An international partnership to build two wind farms begins soon on a windswept stretch of Progreso, reports China Daily.

Mexican energy developer Vive Energia and Chinese turbine manufacturer Envision Energy have joined forces to work on the green energy projects on the Yucatán Peninsula through their joint venture firm, Energia Renovable de la Peninsula.

The exact positioning of the first 36 turbines was unclear, but previous news reports have pointed to a plot of land south of the highway to Chicxulub. At 120 meters high, they will churn out 90 megawatts of energy, with most of it (85 MW) to be sold to the CFE and the remainder to the private sector.

The project is one of 16 wind farms and solar plants that 11 firms from five different countries will be building in different parts of Mexico after winning the rights at a federal government auction held in late March.

The CFE aims to boost electricity to the national grid through renewable energy sources.

Construction is expected to get underway in the second half of 2016 and be completed sometime next year, before the March 2018 deadline set by the government for starting operations.

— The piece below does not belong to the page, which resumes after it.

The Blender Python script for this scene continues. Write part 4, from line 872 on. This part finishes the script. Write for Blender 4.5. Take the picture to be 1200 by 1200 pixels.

Envision Energy, China’s third-largest producer of wind turbines and among the top 10 in the world, plans to bring the 36 turbines, each measuring 110 meters in diameter and capable of generating 2.5 MW of energy, over from China, while the steel towers they are mounted on will be made in Mexico.

Second farm to follow

Along with the wind farm in Progreso, the joint venture is set to begin building a second wind farm in 2016 in Dzilam de Bravo, a coastal town located just more than 80 kilometers east of Progreso.

This wind farm will have 70 MW of installed capacity via 28 2.5 MW wind turbines and supply energy to various companies on the peninsula.

The head of Viva Energia, Jose Antonio Aguilar, said the decision to build the plants in the Yucatan Peninsula was based on the growing demand for electricity in the region’s cities and tourist resorts.

In the past 12 years, the demand for energy in the peninsula has grown by about 7 percent, according to figures from the Ministry of Energy.